Goal >> Repeat the whole of the data, keeping every detail the same.

Given material >>
-- start --

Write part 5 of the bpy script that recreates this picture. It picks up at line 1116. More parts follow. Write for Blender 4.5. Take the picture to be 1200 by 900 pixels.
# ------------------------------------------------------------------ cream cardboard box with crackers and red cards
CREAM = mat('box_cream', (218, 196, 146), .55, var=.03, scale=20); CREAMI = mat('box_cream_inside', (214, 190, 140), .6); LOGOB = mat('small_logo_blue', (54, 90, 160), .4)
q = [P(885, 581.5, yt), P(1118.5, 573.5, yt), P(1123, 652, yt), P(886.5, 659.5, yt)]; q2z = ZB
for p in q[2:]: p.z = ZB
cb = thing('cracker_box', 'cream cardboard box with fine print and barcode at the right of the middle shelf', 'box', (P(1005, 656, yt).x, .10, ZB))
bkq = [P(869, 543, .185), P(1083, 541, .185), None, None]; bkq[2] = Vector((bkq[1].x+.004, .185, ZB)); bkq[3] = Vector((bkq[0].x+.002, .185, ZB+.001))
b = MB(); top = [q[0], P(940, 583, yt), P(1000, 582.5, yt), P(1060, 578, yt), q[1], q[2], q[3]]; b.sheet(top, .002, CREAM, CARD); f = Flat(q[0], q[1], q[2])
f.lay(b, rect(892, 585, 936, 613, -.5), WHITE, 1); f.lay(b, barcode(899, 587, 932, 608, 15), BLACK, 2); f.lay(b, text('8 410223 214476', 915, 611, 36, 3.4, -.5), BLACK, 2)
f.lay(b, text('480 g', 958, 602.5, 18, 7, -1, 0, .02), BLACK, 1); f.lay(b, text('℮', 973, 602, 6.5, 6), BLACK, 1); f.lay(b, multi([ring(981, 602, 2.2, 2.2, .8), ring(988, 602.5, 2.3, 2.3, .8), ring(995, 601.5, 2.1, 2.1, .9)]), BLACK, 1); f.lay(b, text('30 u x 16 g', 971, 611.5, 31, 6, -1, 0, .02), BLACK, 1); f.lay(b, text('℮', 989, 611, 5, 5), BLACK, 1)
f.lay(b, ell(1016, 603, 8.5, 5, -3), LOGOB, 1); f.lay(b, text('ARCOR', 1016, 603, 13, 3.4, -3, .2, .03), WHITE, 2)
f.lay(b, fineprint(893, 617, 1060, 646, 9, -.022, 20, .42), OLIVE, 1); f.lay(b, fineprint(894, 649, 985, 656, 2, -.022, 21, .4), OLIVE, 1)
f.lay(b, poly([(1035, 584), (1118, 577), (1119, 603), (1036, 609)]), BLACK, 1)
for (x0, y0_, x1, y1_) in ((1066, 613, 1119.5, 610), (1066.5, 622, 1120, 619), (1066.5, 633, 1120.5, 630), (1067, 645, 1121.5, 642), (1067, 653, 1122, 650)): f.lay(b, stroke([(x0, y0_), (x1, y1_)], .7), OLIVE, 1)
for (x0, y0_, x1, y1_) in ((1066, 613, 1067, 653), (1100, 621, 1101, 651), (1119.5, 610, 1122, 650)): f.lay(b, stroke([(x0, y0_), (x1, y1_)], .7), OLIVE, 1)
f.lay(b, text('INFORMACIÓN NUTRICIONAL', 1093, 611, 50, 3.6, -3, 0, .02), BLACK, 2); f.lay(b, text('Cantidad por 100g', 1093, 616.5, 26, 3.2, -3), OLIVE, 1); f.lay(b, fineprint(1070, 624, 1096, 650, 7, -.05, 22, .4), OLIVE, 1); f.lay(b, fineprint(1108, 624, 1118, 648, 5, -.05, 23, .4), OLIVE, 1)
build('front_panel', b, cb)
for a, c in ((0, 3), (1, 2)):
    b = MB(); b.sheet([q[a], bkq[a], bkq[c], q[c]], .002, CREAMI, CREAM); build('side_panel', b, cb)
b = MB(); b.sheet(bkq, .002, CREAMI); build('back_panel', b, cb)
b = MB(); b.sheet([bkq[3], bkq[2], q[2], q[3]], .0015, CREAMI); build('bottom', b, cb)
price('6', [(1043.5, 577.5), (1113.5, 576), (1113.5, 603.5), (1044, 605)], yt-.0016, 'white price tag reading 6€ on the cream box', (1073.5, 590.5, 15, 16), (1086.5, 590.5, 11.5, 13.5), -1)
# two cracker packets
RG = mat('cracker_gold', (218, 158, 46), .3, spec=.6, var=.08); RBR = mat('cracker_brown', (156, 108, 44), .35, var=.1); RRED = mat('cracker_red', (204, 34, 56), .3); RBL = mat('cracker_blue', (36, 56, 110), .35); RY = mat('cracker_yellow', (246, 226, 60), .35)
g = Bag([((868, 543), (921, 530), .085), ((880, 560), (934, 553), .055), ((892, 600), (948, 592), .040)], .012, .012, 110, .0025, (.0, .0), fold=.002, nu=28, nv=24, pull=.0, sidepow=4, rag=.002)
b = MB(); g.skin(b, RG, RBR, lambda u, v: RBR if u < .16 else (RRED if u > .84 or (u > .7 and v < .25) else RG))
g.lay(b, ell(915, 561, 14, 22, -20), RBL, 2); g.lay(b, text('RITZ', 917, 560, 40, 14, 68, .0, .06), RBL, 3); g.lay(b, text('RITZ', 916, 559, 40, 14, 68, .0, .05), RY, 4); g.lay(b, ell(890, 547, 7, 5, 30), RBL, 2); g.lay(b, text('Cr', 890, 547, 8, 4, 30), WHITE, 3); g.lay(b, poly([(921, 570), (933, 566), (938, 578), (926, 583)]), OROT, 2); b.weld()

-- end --

The reply >>
Write part 5 of the bpy script that recreates this picture. It picks up at line 1116. More parts follow. Write for Blender 4.5. Take the picture to be 1200 by 900 pixels.
# ------------------------------------------------------------------ cream cardboard box with crackers and red cards
CREAM = mat('box_cream', (218, 196, 146), .55, var=.03, scale=20); CREAMI = mat('box_cream_inside', (214, 190, 140), .6); LOGOB = mat('small_logo_blue', (54, 90, 160), .4)
q = [P(885, 581.5, yt), P(1118.5, 573.5, yt), P(1123, 652, yt), P(886.5, 659.5, yt)]; q2z = ZB
for p in q[2:]: p.z = ZB
cb = thing('cracker_box', 'cream cardboard box with fine print and barcode at the right of the middle shelf', 'box', (P(1005, 656, yt).x, .10, ZB))
bkq = [P(869, 543, .185), P(1083, 541, .185), None, None]; bkq[2] = Vector((bkq[1].x+.004, .185, ZB)); bkq[3] = Vector((bkq[0].x+.002, .185, ZB+.001))
b = MB(); top = [q[0], P(940, 583, yt), P(1000, 582.5, yt), P(1060, 578, yt), q[1], q[2], q[3]]; b.sheet(top, .002, CREAM, CARD); f = Flat(q[0], q[1], q[2])
f.lay(b, rect(892, 585, 936, 613, -.5), WHITE, 1); f.lay(b, barcode(899, 587, 932, 608, 15), BLACK, 2); f.lay(b, text('8 410223 214476', 915, 611, 36, 3.4, -.5), BLACK, 2)
f.lay(b, text('480 g', 958, 602.5, 18, 7, -1, 0, .02), BLACK, 1); f.lay(b, text('℮', 973, 602, 6.5, 6), BLACK, 1); f.lay(b, multi([ring(981, 602, 2.2, 2.2, .8), ring(988, 602.5, 2.3, 2.3, .8), ring(995, 601.5, 2.1, 2.1, .9)]), BLACK, 1); f.lay(b, text('30 u x 16 g', 971, 611.5, 31, 6, -1, 0, .02), BLACK, 1); f.lay(b, text('℮', 989, 611, 5, 5), BLACK, 1)
f.lay(b, ell(1016, 603, 8.5, 5, -3), LOGOB, 1); f.lay(b, text('ARCOR', 1016, 603, 13, 3.4, -3, .2, .03), WHITE, 2)
f.lay(b, fineprint(893, 617, 1060, 646, 9, -.022, 20, .42), OLIVE, 1); f.lay(b, fineprint(894, 649, 985, 656, 2, -.022, 21, .4), OLIVE, 1)
f.lay(b, poly([(1035, 584), (1118, 577), (1119, 603), (1036, 609)]), BLACK, 1)
for (x0, y0_, x1, y1_) in ((1066, 613, 1119.5, 610), (1066.5, 622, 1120, 619), (1066.5, 633, 1120.5, 630), (1067, 645, 1121.5, 642), (1067, 653, 1122, 650)): f.lay(b, stroke([(x0, y0_), (x1, y1_)], .7), OLIVE, 1)
for (x0, y0_, x1, y1_) in ((1066, 613, 1067, 653), (1100, 621, 1101, 651), (1119.5, 610, 1122, 650)): f.lay(b, stroke([(x0, y0_), (x1, y1_)], .7), OLIVE, 1)
f.lay(b, text('INFORMACIÓN NUTRICIONAL', 1093, 611, 50, 3.6, -3, 0, .02), BLACK, 2); f.lay(b, text('Cantidad por 100g', 1093, 616.5, 26, 3.2, -3), OLIVE, 1); f.lay(b, fineprint(1070, 624, 1096, 650, 7, -.05, 22, .4), OLIVE, 1); f.lay(b, fineprint(1108, 624, 1118, 648, 5, -.05, 23, .4), OLIVE, 1)
build('front_panel', b, cb)
for a, c in ((0, 3), (1, 2)):
    b = MB(); b.sheet([q[a], bkq[a], bkq[c], q[c]], .002, CREAMI, CREAM); build('side_panel', b, cb)
b = MB(); b.sheet(bkq, .002, CREAMI); build('back_panel', b, cb)
b = MB(); b.sheet([bkq[3], bkq[2], q[2], q[3]], .0015, CREAMI); build('bottom', b, cb)
price('6', [(1043.5, 577.5), (1113.5, 576), (1113.5, 603.5), (1044, 605)], yt-.0016, 'white price tag reading 6€ on the cream box', (1073.5, 590.5, 15, 16), (1086.5, 590.5, 11.5, 13.5), -1)
# two cracker packets
RG = mat('cracker_gold', (218, 158, 46), .3, spec=.6, var=.08); RBR = mat('cracker_brown', (156, 108, 44), .35, var=.1); RRED = mat('cracker_red', (204, 34, 56), .3); RBL = mat('cracker_blue', (36, 56, 110), .35); RY = mat('cracker_yellow', (246, 226, 60), .35)
g = Bag([((868, 543), (921, 530), .085), ((880, 560), (934, 553), .055), ((892, 600), (948, 592), .040)], .012, .012, 110, .0025, (.0, .0), fold=.002, nu=28, nv=24, pull=.0, sidepow=4, rag=.002)
b = MB(); g.skin(b, RG, RBR, lambda u, v: RBR if u < .16 else (RRED if u > .84 or (u > .7 and v < .25) else RG))
g.lay(b, ell(915, 561, 14, 22, -20), RBL, 2); g.lay(b, text('RITZ', 917, 560, 40, 14, 68, .0, .06), RBL, 3); g.lay(b, text('RITZ', 916, 559, 40, 14, 68, .0, .05), RY, 4); g.lay(b, ell(890, 547, 7, 5, 30), RBL, 2); g.lay(b, text('Cr', 890, 547, 8, 4, 30), WHITE, 3); g.lay(b, poly([(921, 570), (933, 566), (938, 578), (926, 583)]), OROT, 2); b.weld()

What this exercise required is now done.